ただ、私が感じたのは、彼には世界が事物がこのように見えたのだということ。
世界が抽象として視覚に映るのだ。だから具象がこうなるのだ。


あの花は、椿も、けしも、現実の花があんなに際立ちはしない。
通常の視覚機能には。ただかれの視覚機能には、まさしくあのように見えたのだ。だからそのように描いたのだ。強調をしたわけではない。


ゴッホの影響が一部に見える。影響を受けた描いたものは「手法」だったろう。
だが、影響を受けた理由は、それぞれが独特の視覚機能を持っていたからだと思う。


実はkomugiko00は、平均的でない視覚認知を持っている。
つい最近まで、それが平均的ではないとは知らなかった。みんながそうだと思っていた。
だがどうもそうではないらしい。
その視覚のとおりに話すと、飛躍しているとか気を衒っているとか言われたものだ。単純にそのまま話しているのに。
だから思う。高島は「表現として」このように描いたのではなく、このように見えていたのだと。komugiko00とは種類が違う視覚で、私にはこのようには見えないが、想像することはできる。彼には見えたんだよ。ただそれだけだ。彼自身も自覚していなかったかもしれないが。
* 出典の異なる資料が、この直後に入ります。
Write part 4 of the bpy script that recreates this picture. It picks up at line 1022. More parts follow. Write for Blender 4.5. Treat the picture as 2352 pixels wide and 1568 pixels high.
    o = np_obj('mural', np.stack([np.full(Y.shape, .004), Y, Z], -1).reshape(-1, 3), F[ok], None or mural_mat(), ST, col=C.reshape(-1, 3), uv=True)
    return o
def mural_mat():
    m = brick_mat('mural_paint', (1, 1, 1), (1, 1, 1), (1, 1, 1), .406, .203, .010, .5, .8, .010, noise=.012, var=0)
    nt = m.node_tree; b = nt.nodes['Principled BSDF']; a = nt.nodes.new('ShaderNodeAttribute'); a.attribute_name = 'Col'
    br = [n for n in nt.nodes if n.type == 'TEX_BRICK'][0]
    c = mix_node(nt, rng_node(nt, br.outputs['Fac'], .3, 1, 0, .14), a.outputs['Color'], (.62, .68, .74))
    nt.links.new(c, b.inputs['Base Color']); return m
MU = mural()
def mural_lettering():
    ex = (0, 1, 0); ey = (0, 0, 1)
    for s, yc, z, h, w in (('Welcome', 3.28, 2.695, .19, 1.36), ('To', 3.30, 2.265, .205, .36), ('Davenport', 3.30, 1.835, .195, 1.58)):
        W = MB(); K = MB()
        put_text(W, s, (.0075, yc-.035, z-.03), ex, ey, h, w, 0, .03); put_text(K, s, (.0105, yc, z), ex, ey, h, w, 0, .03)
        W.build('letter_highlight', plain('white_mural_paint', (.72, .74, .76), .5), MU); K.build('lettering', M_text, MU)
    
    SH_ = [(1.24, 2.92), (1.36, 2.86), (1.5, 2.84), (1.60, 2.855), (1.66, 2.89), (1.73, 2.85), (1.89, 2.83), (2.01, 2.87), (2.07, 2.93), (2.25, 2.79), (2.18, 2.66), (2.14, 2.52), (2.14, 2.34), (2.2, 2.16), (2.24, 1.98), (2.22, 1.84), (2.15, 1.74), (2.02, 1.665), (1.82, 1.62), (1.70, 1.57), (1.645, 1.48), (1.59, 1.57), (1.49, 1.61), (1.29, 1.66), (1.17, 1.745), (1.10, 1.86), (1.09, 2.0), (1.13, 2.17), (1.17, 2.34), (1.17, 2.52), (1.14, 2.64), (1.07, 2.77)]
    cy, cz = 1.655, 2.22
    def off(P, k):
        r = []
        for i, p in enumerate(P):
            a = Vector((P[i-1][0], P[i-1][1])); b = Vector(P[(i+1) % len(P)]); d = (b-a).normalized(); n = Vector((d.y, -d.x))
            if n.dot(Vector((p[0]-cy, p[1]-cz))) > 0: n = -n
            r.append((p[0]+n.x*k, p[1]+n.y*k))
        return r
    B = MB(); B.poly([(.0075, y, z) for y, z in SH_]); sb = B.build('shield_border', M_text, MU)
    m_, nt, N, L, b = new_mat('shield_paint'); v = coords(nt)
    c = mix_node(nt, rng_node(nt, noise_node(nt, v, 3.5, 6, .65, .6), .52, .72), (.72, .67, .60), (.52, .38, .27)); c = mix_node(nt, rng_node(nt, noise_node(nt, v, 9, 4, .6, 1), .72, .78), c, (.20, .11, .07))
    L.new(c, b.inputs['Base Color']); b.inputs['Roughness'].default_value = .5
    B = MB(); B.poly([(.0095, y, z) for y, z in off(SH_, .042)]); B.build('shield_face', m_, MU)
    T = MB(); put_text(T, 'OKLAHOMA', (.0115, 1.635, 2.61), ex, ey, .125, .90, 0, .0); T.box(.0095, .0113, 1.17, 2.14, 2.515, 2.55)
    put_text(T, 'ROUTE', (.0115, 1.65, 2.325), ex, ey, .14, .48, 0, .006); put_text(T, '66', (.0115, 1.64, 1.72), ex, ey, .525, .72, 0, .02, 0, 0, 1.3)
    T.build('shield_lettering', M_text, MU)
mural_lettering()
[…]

好きなのは初期の自画像。これはおそらく、その後書き続けた風景の下絵にすべて入っているもの。
滞欧当時の絵の中では、舟を描いた数枚。曇っているように見える空の手前で、そこだけライトを当てたように際立っている、艫、帆。
雨の、法隆寺の塔。もしくは、塔のある雨の風景。
『御苑の大樹』、風景として小さな人間たちを配しつつ、樹。
そして、『割れた皿』これはすごい。他の風景は、言語でも描けると思う。この皿は、この「一枚」の絵で全体が見える割れた皿は、きっと言語では不可能。komugiko00のように自分の感覚をとりあえず言語化したい貧乏性には、黙らせられてしまう一枚。
それにくらべると、太陽や月を描いた一連は、美しいが言語が介入した視覚なので、少し退屈。
十枚の蝋燭の絵はとてもいい。魅力的。惜しむらくは展示者が照明に凝りすぎたこと。1号キャンバスに一本の蝋燭が描いてある絵を暗い部屋に並べて一枚一枚スポットを当てている。まるで小窓の蝋燭のように炎が輝いて見える。揺れてさえ見えるかもしれない。だがこの「見せ方」は1枚でいい。あとの九枚は、ふつうの照明で見せてほしかった。そのほうが絵の力が見えるのに。


カタログには、解説がたくさん載っているが、今は読まない。
今日見た記憶を反芻する楽しみが終わったあたりで、外部情報は入れよう。